Wade cut into the paint to clear out for a James-Bosh pick-and-roll. James casually dribbled off the screen from Bosh and reversed the ball to Mario Chalmers on the left wing. Trigger two thwarted.

Upon catching the pass from James, Chalmers immediately put the ball on the deck, trying to penetrate into the lane, but Dirk Nowitzki walled him away from the paint. Trigger three thwarted.

Chalmers handed it off to Haslem for a jumper, and Haslem passed it back out to James. Trigger four thwarted.

After all that, it was back to square one -- James with the ball 40 feet away from the basket. This time the shot clock was four seconds away from expiring. In a panic, the Heat ran an impromptu James-Haslem pick-and-roll, but Nowitzki blitzed the screen, forcing another 25-foot heave from James as the clock expired.

Although it was subtle, what followed was perhaps the most pivotal three seconds of the game.

Haslem flew in from nowhere to collect the offensive rebound off James’ second miss. It looked as if Haslem had a clear look at the basket for a putback, but Jason Terry somehow managed to swipe the ball away from Haslem as the Heat power forward sprung upward for the layup.

The significance of Terry’s swipe can’t be overstated. If Terry missed the ball and hit Haslem’s hand, Haslem likely would go to the charity stripe for two free throws. Instead, Terry successfully poked the ball out, both avoiding a foul and eliminating an easy bucket.

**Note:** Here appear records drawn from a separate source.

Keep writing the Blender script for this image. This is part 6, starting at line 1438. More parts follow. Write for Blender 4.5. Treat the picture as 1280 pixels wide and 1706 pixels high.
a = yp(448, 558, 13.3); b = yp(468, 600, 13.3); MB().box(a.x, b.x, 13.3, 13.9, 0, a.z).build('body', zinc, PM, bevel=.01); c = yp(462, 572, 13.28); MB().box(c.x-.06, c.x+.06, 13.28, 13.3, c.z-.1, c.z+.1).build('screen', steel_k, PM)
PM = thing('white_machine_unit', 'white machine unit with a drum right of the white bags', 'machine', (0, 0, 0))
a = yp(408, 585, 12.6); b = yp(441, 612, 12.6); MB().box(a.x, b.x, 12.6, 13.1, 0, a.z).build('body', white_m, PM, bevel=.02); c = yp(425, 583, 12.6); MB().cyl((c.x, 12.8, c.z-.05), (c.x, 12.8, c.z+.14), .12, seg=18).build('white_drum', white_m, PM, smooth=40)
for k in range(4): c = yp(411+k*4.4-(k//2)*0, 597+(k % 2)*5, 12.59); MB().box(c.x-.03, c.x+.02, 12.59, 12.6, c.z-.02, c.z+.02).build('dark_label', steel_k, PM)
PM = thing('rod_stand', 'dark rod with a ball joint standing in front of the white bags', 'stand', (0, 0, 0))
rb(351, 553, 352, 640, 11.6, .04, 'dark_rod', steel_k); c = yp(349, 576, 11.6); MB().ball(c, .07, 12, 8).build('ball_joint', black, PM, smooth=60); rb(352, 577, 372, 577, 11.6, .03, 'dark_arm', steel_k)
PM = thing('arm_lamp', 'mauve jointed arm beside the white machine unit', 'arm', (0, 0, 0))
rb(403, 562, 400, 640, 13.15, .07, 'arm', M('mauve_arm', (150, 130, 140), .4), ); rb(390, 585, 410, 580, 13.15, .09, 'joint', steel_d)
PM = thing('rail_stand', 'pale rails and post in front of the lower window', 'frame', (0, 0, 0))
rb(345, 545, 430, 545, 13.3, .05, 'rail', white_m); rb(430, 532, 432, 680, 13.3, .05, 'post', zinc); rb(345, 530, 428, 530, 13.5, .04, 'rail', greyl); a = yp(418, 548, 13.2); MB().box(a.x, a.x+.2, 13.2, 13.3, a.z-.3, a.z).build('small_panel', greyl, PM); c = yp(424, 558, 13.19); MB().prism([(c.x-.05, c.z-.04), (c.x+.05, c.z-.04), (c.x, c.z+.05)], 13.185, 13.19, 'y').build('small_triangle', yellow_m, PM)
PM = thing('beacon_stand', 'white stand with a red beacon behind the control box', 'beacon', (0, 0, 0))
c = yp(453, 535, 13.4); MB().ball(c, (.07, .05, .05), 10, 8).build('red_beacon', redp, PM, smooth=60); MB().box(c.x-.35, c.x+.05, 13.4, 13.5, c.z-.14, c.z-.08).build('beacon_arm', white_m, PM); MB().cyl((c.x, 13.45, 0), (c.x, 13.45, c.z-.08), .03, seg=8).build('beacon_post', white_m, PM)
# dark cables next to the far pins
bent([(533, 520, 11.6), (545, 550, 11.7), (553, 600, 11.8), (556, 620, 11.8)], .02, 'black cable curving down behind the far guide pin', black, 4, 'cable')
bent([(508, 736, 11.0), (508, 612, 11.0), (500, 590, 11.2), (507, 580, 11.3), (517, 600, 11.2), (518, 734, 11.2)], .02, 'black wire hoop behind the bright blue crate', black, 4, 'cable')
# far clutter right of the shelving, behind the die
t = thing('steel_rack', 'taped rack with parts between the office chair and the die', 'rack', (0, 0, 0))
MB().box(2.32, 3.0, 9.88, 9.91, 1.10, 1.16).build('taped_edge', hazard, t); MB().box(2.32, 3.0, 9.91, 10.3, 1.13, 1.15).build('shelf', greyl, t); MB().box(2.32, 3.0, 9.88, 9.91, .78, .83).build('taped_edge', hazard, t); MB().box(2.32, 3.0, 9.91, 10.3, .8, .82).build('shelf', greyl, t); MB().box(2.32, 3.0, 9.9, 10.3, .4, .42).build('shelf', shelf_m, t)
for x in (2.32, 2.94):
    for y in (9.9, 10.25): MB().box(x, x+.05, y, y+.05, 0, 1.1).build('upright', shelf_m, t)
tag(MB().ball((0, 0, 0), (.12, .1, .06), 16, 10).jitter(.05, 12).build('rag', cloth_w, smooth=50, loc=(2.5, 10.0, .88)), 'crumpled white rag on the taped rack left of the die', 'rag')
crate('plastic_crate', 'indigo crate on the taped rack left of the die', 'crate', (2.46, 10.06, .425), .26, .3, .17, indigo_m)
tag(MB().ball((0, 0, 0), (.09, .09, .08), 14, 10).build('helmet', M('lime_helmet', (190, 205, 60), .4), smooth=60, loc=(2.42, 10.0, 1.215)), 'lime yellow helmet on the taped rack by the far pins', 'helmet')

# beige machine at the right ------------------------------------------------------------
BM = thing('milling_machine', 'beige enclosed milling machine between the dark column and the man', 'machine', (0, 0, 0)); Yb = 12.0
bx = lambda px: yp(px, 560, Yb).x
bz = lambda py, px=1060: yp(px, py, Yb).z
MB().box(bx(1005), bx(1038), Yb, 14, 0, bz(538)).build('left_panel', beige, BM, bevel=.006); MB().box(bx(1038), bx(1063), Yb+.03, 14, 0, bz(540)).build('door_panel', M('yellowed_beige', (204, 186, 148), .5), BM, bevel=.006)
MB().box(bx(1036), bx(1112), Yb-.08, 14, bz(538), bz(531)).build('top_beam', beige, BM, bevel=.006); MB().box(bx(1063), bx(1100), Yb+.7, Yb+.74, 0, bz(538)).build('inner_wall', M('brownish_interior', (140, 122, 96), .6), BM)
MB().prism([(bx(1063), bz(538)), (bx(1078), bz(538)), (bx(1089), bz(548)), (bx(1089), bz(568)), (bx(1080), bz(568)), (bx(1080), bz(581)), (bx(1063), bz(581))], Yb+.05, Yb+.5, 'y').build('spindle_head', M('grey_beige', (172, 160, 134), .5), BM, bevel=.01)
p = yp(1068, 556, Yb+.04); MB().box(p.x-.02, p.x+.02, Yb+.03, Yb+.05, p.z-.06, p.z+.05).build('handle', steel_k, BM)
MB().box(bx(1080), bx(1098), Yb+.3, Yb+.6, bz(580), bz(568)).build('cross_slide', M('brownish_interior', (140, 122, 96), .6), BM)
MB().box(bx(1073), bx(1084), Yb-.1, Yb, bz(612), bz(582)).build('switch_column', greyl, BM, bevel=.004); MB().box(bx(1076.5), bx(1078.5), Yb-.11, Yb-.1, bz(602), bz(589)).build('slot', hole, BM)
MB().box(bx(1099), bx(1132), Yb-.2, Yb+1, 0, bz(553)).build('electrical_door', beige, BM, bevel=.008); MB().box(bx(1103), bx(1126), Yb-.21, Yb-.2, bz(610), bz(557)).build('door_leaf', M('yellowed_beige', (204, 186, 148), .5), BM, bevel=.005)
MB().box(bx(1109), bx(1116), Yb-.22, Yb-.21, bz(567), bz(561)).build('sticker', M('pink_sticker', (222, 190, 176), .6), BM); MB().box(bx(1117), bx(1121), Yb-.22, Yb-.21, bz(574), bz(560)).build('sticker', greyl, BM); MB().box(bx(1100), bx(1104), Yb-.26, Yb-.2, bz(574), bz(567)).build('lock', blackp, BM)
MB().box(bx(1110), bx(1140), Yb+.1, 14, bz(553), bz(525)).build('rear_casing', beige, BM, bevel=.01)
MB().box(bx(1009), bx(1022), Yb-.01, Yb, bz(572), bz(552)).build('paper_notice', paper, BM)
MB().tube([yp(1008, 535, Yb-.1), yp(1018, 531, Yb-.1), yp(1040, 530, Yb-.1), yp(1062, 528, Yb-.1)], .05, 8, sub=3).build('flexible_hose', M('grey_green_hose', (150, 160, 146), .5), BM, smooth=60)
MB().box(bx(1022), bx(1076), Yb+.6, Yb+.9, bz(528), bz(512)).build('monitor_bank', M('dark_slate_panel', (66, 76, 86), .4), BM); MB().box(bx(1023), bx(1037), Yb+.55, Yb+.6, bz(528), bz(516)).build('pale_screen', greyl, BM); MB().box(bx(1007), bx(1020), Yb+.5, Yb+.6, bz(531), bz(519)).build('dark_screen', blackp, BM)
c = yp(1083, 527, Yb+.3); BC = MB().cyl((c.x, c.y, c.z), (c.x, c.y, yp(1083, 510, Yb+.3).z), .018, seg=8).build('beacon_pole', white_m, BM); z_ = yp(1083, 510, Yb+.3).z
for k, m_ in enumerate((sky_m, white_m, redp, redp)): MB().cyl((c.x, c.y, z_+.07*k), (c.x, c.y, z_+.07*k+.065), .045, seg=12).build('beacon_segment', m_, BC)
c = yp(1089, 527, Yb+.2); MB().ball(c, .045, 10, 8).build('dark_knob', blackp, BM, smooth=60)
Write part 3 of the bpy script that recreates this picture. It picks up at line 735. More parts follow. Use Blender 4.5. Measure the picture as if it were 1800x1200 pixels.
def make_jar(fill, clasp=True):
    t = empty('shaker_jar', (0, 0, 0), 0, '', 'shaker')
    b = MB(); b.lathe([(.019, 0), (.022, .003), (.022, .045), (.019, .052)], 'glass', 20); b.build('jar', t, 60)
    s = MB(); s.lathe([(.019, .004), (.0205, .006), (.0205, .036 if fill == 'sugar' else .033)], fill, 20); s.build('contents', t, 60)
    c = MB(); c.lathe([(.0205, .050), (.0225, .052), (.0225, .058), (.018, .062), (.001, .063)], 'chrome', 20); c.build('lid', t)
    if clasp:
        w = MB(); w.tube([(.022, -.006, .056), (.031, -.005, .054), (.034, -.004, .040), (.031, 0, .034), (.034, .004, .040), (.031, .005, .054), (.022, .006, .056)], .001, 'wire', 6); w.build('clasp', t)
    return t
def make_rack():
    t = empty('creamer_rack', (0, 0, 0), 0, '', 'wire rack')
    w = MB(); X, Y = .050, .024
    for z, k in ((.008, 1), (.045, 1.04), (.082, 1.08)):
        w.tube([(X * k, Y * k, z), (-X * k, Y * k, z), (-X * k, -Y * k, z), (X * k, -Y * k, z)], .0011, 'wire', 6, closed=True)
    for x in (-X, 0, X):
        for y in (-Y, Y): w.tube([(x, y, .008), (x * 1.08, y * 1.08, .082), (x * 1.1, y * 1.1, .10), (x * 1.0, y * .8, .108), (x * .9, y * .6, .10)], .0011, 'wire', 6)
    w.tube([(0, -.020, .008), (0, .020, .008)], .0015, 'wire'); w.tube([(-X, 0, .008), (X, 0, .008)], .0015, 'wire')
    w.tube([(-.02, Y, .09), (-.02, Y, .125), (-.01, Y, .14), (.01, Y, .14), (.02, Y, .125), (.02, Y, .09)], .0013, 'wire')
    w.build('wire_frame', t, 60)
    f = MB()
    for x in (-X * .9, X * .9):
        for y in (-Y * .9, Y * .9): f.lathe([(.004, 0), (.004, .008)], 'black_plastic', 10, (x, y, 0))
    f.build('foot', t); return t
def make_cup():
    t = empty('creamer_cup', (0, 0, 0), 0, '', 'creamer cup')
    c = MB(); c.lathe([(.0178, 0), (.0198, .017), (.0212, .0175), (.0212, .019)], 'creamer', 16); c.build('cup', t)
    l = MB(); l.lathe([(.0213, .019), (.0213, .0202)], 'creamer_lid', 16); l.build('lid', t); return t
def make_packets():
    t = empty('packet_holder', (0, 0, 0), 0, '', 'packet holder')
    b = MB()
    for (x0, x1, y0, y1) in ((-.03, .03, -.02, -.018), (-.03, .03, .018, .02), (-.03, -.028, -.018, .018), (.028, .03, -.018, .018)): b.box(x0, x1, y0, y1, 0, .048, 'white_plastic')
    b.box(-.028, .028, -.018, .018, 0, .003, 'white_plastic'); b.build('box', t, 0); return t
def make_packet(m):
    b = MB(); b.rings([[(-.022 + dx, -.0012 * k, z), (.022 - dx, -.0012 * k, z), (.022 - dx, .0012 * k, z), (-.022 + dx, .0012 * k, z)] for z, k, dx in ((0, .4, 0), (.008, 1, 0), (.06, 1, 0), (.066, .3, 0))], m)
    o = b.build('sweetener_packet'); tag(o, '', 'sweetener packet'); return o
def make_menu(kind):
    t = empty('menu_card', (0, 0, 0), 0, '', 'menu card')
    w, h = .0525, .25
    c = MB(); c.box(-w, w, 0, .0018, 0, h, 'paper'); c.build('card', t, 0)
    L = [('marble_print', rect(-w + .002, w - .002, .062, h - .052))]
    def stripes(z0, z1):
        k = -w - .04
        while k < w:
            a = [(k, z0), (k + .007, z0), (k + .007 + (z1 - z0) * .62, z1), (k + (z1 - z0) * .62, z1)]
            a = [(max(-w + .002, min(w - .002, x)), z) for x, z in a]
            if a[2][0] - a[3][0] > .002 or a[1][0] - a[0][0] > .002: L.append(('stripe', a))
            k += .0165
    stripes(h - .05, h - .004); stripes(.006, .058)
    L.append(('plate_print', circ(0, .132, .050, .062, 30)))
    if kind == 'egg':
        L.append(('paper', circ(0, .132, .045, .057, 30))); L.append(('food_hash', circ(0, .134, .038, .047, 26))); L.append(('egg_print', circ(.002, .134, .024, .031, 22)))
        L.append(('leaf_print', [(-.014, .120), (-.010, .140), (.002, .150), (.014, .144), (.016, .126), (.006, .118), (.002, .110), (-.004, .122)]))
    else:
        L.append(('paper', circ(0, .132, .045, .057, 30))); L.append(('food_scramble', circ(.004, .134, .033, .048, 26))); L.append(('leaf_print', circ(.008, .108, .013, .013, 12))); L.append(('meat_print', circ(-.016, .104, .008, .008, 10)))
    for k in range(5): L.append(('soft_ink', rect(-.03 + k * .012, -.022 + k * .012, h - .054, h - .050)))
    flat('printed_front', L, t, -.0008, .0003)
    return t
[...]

And then Haslem made a crucial mistake.

Instead of letting the ball go out of bounds -- which would have given the Heat the possession with yet another full shot clock -- Haslem decided to save it. Why? It’s unclear, but Haslem must have assumed Terry or the nearby Kidd would be chasing to recover the possession -- but they hadn’t. They just sat back and watched Haslem grab the ball and blindly chuck it down the court as his body bounced off the base of the basket.

Haslem didn’t need to save the ball but he did -- and it might have unintentionally saved the Mavericks' chances in the game. Haslem’s desperate pass out happened to ricochet off the hands of Chalmers and James, who fought over the same live ball.

As luck would have it, the ball bounced into Terry’s hands, igniting a 3-on-1 fastbreak that eventually tied up the game.

Who’s to blame?

Take your pick. You could blame Spoelstra for not calling a play on the first opportunity. You could blame James for taking not one, but two contested 25-footers instead of penetrating. You could blame Haslem for needlessly saving the ball and throwing it away.

In the end, the truth is that it was superb defense from the Mavericks. Terry’s swipe on Haslem was as clutch a defensive play as you’ll find. Nowitzki stopped Chalmers’ penetration and then forced an off-balance 25-footer from James seconds later.

Fifty-five seconds elapsed. Twenty-six dribbles, none inside the paint. Eight passes, none that resulted in a good shot. Two offensive boards, none that led to a second-chance point.

It was, however, one failed opportunity that led to an unthinkable Game 2 collapse.